Gabrielle Murphy, Indigenous expert joins Australian Heritage Council, The Age, 3 May 2015

Lyndon Ormond-Parker. Photo: Melbourne University

Lyndon Ormond-Parker, who was born in Darwin, is of Alyawarr descent from the Barkley Tablelands in the Northern Territory.

An Indigenous cultural expert of over 15 years’ standing, Mr Ormond-Parker is an Australian Research Council Fellow in the Indigenous Studies Unit of the University of Melbourne’s School of Population and Global Health. He is undertaking PhD studies under the co-supervision of leading academic and Indigenous spokesperson Marcia Langton and renowned conservation expert Robyn Sloggett, Director of the University’s Centre for Cultural Materials Conservation.

His thesis, titled ‘Aboriginal Cultural Heritage the Economics of Knowledge’, examines the ways in which Indigenous communities are utilising and managing their cultural heritage resources and local knowledge in the digital era. As such, Mr Ormond-Parker is positioning himself as a virtual bridge: using his own culture and knowledge, in an exploration of the world’s oldest cultures, overlaid by a matrix of modern technological advances.

“The appointment of Lyndon Ormond-Parker to the Australian Heritage Council is a significant addition to the expertise of the Council,” Associate Professor Sloggett says. “His impressive track record in research and management of Australian Indigenous cultural material, and his knowledge of the needs of remote communities with regard to cultural heritage management and protection, is a significant addition to the expertise of the Council.”

Professor Langton agrees.

“I’m very pleased that the Australian Heritage Council will now have at its disposal the experience and expertise of a scholar of Lyndon Ormond-Parker’s standing,” she says.

“Lyndon’s work in cultural heritage management over the past 15 years has been effective within government and research organisations.
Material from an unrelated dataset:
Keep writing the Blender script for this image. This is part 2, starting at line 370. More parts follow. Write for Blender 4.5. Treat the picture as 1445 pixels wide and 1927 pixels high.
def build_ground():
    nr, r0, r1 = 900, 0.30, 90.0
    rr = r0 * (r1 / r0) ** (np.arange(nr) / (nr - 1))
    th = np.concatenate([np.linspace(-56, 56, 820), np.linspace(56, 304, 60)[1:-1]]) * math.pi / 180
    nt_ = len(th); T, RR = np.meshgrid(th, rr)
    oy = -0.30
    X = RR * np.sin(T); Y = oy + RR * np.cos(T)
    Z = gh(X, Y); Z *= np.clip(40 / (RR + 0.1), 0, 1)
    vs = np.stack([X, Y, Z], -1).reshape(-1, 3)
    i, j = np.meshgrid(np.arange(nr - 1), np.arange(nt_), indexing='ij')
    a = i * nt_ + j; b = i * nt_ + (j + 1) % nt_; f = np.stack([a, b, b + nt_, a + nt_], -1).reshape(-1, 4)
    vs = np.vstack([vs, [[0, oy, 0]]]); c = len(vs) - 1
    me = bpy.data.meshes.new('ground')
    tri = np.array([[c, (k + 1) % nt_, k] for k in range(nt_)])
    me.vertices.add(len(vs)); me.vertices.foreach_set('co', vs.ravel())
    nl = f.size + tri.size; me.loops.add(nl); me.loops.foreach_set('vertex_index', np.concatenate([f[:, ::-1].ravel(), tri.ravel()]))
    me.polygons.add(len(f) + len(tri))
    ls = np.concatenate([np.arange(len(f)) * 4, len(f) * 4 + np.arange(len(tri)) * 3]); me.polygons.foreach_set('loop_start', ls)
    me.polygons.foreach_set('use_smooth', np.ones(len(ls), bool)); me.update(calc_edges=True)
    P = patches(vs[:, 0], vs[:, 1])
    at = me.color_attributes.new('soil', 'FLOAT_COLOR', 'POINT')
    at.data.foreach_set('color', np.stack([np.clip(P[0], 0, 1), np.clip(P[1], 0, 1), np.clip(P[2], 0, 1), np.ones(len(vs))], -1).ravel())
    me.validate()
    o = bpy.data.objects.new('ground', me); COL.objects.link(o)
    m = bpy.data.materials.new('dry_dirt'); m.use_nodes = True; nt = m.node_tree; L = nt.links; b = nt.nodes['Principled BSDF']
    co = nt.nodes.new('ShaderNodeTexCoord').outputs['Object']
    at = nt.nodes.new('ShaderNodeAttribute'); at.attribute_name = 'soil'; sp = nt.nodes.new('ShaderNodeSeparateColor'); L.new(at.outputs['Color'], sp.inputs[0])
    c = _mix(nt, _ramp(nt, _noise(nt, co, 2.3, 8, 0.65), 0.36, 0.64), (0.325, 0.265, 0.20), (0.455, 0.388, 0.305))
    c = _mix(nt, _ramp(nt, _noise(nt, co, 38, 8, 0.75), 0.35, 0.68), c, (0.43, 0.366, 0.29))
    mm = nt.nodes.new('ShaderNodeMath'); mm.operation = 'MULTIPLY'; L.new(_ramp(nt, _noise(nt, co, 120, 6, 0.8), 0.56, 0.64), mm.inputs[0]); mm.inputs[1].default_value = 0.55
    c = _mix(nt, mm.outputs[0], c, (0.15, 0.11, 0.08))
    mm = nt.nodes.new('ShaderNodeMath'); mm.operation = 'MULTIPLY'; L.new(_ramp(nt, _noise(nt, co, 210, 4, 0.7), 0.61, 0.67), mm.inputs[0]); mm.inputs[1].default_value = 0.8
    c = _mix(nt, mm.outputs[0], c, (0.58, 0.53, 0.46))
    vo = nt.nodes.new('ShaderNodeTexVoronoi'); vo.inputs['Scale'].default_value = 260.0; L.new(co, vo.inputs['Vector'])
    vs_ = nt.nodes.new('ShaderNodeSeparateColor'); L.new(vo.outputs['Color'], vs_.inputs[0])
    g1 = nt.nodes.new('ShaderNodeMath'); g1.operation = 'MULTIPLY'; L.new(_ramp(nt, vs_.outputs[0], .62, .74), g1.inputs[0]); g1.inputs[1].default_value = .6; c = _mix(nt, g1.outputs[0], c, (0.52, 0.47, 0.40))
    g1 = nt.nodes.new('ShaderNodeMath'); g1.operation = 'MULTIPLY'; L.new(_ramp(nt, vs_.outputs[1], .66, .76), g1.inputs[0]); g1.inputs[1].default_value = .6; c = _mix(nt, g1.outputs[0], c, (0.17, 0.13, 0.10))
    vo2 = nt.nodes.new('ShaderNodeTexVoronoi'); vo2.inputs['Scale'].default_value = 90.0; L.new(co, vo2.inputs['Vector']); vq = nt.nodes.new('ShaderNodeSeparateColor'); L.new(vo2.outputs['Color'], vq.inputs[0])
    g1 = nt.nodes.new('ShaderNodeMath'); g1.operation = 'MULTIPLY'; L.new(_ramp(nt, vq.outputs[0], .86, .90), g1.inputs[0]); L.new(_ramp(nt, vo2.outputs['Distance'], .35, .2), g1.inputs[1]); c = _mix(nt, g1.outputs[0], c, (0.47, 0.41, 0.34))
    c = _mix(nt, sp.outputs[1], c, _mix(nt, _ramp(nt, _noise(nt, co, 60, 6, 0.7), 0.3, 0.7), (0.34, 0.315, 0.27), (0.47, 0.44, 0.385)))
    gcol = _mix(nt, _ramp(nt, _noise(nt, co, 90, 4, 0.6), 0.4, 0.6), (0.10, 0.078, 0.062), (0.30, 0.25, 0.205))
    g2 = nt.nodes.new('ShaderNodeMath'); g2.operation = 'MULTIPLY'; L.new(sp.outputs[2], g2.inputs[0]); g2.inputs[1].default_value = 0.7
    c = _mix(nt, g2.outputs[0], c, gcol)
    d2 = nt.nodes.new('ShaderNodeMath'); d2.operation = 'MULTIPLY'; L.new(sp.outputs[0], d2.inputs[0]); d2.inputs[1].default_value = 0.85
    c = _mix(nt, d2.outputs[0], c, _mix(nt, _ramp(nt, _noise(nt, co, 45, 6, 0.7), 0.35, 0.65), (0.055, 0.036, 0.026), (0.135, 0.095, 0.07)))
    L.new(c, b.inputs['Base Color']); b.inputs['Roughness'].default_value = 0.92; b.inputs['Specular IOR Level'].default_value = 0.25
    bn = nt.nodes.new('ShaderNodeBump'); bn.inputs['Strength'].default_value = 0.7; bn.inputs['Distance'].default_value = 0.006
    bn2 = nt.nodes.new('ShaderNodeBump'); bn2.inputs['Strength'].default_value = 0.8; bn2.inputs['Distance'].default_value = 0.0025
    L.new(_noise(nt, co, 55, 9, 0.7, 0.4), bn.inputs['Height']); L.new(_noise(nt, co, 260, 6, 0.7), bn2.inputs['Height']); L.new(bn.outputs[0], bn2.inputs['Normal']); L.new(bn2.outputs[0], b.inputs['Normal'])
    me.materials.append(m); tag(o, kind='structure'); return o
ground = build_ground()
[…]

His strong critical grasp of the needs of the cultural heritage sector, particularly as it relates to Australian Indigenous communities will, I believe, be crucial to what the AHC is able to effect in the coming years.”

Further, Professor Langton believes Mr Ormond-Parker’s scholarship and practice of communicating Indigenous cultural heritage management locally and globally via digital technology exemplifies the achievement of a new wave of Indigenous experts working at the cutting-edge of their cultural, geographic and disciplinary fields.

“Information technology and communication is now a major industry in Indigenous communities across Australia,” Professor Langton says. “Pleasingly, Lyndon Ormond-Parker’s appointment to the board of the Australian Heritage Council indicates an understanding by the board of the importance of enabling Indigenous culture and heritage to be positioned in the new cyberspace.”